The unworkability of this goofy plan is revealed by a realistic look at any of its individual points.

For example, the plan to replace all U.S. electrical generation with solar, wind and biomass was estimated to cost $2.9 trillion, while upgrading every building in the U.S. to "maximum energy efficiency" was a relative bargain at more than $400 billion. As Everett Dirksen might have noted, "a trillion here and a trillion there and soon you are talking real money." Given the nature of cost estimates for government programs, this is surely low.

An example of how this plan is likely to be implemented was detailed in the Feb. 16 issue of the Wall Street Journal.

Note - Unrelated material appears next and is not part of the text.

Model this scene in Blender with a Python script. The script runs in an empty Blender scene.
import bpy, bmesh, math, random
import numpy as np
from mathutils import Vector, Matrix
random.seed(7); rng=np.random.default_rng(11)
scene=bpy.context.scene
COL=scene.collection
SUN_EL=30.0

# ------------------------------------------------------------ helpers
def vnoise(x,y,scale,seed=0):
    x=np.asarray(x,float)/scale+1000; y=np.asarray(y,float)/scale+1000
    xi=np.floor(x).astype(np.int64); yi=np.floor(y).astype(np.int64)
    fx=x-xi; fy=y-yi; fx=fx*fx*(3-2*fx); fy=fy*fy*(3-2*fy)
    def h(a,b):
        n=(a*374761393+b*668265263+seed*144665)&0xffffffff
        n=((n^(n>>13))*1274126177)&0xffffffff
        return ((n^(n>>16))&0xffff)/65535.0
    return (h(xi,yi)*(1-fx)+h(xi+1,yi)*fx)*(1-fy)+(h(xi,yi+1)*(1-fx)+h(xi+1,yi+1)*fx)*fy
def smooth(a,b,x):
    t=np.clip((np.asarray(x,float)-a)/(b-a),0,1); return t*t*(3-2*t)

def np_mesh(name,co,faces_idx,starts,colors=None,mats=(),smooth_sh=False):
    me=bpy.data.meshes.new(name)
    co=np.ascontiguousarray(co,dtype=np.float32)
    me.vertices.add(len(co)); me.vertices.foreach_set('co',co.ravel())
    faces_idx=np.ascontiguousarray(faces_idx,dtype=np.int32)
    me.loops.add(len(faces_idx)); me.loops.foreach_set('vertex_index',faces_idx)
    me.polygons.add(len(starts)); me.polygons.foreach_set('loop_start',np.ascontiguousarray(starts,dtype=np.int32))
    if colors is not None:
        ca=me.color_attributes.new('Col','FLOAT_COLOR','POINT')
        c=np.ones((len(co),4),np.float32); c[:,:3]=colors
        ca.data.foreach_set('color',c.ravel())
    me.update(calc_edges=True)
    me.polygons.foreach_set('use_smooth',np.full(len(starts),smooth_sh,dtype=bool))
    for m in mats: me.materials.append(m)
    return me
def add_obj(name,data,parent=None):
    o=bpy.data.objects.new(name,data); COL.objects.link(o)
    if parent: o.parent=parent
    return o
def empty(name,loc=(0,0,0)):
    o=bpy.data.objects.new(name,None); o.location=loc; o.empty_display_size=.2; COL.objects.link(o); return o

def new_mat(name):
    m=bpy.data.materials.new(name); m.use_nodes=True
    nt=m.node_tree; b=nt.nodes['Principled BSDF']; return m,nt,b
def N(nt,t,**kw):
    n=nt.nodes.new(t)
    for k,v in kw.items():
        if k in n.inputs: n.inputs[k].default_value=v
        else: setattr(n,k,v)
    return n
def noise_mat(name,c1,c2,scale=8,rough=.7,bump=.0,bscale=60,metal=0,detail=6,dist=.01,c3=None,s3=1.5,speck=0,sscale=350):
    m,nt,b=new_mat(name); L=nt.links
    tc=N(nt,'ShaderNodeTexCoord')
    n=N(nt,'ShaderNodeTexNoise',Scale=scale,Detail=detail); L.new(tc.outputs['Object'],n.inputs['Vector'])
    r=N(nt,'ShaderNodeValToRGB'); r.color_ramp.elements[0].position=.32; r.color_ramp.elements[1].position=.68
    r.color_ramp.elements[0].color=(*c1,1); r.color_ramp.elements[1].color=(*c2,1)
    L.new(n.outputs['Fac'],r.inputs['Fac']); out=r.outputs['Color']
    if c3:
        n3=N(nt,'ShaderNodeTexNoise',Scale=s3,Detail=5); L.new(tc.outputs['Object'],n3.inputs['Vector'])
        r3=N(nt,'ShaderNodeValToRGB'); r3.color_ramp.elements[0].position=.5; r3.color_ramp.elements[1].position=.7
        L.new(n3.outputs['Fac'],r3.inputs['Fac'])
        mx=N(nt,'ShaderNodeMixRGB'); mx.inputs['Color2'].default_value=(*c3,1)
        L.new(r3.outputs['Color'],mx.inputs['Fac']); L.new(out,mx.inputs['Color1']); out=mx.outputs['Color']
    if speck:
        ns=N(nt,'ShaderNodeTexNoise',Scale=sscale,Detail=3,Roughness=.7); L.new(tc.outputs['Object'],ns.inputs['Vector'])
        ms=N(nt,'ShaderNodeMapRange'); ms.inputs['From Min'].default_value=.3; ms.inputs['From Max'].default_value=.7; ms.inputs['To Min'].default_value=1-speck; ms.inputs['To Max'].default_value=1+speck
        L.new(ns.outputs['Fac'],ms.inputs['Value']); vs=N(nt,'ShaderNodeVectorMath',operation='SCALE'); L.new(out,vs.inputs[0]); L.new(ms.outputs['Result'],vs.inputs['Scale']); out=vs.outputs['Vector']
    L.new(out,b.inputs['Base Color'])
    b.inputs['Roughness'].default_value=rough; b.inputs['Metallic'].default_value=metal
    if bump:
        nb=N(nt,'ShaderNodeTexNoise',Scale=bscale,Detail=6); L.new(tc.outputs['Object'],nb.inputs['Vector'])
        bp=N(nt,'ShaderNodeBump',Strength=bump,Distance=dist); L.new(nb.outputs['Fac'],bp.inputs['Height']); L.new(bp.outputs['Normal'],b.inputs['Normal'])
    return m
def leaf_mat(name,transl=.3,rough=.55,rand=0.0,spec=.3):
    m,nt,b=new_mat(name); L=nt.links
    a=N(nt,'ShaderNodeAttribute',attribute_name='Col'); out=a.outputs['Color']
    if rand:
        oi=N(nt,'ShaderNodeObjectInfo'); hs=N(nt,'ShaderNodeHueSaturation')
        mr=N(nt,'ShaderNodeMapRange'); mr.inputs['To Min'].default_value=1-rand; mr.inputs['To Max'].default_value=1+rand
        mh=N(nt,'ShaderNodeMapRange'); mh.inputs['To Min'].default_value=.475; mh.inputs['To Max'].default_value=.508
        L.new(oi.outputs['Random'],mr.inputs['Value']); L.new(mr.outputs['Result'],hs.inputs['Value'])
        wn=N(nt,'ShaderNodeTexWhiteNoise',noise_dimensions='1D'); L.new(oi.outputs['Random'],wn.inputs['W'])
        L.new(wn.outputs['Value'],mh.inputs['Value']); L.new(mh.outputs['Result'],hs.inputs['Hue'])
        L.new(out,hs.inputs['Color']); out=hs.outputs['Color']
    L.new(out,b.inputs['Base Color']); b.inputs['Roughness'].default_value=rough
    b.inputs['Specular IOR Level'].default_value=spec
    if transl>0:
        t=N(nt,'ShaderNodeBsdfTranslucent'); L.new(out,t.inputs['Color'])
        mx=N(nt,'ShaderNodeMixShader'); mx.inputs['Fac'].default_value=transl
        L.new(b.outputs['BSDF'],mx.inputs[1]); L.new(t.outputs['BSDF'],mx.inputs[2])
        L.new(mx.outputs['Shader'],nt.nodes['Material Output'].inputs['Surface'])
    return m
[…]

The New York City Housing Authority decided to replace its lighting with LEDs to reduce its greenhouse gas emissions. Paying union hourly rates of $81 base pay, $54 in fringe benefits and overtime at time and a half jacked the cost to $1,973 per apartment.

Some tenants noted that the money might have been better spent "to getting rid of vermin, mold and lead paint…" and one wag suggested that it might have been more cost-effective to simply give the LED bulbs to tenants and hope they ended up in light fixtures.

At least Chuck didn't repeat Alexandria Ocasio-Cortez' recent tweet: "If you don't like the #GreenNewDeal, then come up with your own ambitious, on-scale proposal to address the global climate crisis. Until then, we're in charge — and you're just shouting from the cheap seats." Nuclear power plants, anyone?